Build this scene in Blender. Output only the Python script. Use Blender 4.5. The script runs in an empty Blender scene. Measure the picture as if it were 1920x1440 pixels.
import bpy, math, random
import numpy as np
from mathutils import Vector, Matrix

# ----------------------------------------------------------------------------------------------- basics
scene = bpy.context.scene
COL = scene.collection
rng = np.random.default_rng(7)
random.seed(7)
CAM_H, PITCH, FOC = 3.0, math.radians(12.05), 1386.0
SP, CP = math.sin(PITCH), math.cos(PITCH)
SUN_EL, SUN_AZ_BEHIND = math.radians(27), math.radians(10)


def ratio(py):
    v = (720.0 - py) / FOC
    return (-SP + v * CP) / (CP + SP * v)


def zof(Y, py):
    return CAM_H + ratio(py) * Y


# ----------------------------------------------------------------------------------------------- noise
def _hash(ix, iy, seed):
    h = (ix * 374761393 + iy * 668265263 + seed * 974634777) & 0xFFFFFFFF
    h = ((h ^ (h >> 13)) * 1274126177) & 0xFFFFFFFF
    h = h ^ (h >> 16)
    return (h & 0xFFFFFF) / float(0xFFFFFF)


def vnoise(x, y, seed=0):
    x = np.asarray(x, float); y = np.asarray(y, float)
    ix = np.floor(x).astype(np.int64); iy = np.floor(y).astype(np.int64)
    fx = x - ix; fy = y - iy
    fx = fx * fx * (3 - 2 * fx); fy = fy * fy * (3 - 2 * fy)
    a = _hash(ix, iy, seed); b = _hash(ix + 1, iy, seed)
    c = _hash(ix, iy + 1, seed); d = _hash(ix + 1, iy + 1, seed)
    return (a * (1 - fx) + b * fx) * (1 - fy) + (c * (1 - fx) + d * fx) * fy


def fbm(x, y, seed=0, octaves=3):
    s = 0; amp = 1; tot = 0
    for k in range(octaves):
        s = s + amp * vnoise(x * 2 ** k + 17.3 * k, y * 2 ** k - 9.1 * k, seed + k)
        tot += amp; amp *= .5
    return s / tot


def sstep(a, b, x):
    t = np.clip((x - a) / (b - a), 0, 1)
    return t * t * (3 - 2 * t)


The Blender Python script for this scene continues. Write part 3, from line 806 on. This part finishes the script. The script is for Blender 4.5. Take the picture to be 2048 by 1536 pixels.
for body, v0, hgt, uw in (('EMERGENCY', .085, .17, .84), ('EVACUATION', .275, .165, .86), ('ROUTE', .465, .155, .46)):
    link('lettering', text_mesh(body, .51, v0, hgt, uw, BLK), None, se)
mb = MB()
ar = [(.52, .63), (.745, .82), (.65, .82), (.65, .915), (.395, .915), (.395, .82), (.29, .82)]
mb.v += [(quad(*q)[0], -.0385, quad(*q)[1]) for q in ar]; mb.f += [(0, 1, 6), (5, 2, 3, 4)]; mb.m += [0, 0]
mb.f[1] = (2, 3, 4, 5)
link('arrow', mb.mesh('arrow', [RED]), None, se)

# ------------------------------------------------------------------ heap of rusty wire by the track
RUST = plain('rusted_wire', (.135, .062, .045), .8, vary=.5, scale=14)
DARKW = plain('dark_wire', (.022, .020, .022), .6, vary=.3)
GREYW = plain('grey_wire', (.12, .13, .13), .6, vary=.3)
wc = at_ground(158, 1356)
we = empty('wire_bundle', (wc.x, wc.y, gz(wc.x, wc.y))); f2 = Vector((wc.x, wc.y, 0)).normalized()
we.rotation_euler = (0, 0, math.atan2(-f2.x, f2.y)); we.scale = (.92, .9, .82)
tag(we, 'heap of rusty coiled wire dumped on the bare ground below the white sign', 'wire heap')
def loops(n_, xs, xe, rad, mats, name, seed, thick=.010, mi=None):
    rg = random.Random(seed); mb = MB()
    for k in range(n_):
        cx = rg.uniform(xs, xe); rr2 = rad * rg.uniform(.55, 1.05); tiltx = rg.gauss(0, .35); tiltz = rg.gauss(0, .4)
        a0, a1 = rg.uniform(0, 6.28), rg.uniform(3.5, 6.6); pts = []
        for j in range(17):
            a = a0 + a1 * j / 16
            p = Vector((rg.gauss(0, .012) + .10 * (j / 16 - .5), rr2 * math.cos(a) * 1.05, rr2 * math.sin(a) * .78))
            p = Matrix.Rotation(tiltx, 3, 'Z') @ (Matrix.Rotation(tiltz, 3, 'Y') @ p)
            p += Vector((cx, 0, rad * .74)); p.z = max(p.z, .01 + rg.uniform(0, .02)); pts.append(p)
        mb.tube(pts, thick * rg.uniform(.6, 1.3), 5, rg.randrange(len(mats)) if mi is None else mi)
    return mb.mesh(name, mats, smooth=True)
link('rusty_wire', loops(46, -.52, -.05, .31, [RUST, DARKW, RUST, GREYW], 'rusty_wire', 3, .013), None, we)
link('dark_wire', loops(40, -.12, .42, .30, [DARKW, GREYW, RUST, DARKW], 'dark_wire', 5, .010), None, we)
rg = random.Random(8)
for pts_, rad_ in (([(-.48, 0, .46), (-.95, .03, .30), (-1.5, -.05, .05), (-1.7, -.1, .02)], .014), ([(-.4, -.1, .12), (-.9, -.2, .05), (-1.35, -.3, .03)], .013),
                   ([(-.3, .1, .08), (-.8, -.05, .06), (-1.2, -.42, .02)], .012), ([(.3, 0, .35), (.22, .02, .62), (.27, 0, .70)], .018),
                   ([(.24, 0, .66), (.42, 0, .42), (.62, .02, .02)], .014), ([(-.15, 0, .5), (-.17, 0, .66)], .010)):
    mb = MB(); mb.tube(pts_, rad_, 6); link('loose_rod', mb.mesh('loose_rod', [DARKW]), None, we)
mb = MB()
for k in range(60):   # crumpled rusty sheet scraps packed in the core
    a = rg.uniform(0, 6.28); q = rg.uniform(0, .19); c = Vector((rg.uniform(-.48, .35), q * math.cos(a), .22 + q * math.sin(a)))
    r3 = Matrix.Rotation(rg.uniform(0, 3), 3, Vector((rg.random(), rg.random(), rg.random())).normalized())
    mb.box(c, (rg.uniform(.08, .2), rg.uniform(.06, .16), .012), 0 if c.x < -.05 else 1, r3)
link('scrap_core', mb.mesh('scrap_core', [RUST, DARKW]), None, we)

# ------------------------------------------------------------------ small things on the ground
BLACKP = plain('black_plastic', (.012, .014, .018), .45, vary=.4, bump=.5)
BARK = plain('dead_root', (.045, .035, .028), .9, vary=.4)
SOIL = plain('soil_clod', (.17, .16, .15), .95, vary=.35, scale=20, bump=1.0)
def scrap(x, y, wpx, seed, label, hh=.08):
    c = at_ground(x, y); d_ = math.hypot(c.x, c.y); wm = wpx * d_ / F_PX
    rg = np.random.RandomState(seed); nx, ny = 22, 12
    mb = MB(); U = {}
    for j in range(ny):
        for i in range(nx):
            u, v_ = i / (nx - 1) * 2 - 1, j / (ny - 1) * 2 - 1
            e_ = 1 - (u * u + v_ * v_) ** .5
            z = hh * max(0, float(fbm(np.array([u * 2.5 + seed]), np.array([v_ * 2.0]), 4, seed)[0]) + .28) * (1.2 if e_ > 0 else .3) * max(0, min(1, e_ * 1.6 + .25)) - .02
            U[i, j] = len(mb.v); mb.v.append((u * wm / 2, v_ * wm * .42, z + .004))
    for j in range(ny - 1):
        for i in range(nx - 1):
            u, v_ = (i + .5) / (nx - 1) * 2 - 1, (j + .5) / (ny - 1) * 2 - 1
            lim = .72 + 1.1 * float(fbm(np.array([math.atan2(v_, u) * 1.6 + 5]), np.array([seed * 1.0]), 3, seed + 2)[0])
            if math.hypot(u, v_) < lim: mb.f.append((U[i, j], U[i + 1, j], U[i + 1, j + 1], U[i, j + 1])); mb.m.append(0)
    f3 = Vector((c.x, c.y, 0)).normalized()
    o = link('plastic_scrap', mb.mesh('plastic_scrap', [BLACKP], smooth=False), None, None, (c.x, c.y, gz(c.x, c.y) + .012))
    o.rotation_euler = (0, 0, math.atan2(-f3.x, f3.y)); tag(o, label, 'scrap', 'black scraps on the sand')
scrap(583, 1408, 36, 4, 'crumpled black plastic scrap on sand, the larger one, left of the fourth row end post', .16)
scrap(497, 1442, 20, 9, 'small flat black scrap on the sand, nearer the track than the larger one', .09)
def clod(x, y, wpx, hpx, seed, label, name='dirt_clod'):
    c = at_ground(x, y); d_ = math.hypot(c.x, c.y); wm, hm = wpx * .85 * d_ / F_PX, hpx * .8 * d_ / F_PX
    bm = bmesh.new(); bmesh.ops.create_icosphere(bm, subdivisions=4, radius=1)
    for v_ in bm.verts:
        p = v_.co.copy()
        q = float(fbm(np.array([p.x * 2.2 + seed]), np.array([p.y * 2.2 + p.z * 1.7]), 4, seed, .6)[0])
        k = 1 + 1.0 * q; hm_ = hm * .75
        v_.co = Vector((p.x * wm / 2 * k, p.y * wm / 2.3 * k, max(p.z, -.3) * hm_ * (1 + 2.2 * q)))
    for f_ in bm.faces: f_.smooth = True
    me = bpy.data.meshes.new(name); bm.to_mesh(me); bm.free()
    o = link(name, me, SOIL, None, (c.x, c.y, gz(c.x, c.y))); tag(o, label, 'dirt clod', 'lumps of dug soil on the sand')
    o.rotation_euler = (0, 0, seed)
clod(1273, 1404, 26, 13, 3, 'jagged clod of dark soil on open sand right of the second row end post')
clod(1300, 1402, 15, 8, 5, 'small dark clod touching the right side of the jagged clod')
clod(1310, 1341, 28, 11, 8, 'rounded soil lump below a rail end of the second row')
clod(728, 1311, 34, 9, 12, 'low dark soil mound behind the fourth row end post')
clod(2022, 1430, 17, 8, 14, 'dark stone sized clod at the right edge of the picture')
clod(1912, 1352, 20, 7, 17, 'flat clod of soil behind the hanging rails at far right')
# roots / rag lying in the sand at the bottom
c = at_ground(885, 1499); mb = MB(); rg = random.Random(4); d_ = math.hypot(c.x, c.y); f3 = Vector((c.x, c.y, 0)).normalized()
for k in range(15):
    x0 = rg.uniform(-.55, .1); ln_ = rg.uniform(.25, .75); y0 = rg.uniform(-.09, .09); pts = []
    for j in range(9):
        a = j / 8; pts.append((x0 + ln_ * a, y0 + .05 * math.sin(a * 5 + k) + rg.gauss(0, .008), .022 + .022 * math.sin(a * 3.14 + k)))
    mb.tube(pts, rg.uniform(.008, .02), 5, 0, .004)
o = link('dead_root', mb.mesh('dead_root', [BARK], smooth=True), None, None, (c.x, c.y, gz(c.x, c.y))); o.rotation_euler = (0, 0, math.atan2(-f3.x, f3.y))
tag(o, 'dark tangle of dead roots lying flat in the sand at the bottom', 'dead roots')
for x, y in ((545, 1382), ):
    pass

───

Copy exactly the lines from the top of the entries through the line with "return (-SP + v * CP) / (CP + SP * v)" in it, please, keeping both ends and adding nothing.

Build this scene in Blender. Output only the Python script. Use Blender 4.5. The script runs in an empty Blender scene. Measure the picture as if it were 1920x1440 pixels.
import bpy, math, random
import numpy as np
from mathutils import Vector, Matrix

# ----------------------------------------------------------------------------------------------- basics
scene = bpy.context.scene
COL = scene.collection
rng = np.random.default_rng(7)
random.seed(7)
CAM_H, PITCH, FOC = 3.0, math.radians(12.05), 1386.0
SP, CP = math.sin(PITCH), math.cos(PITCH)
SUN_EL, SUN_AZ_BEHIND = math.radians(27), math.radians(10)


def ratio(py):
    v = (720.0 - py) / FOC
    return (-SP + v * CP) / (CP + SP * v)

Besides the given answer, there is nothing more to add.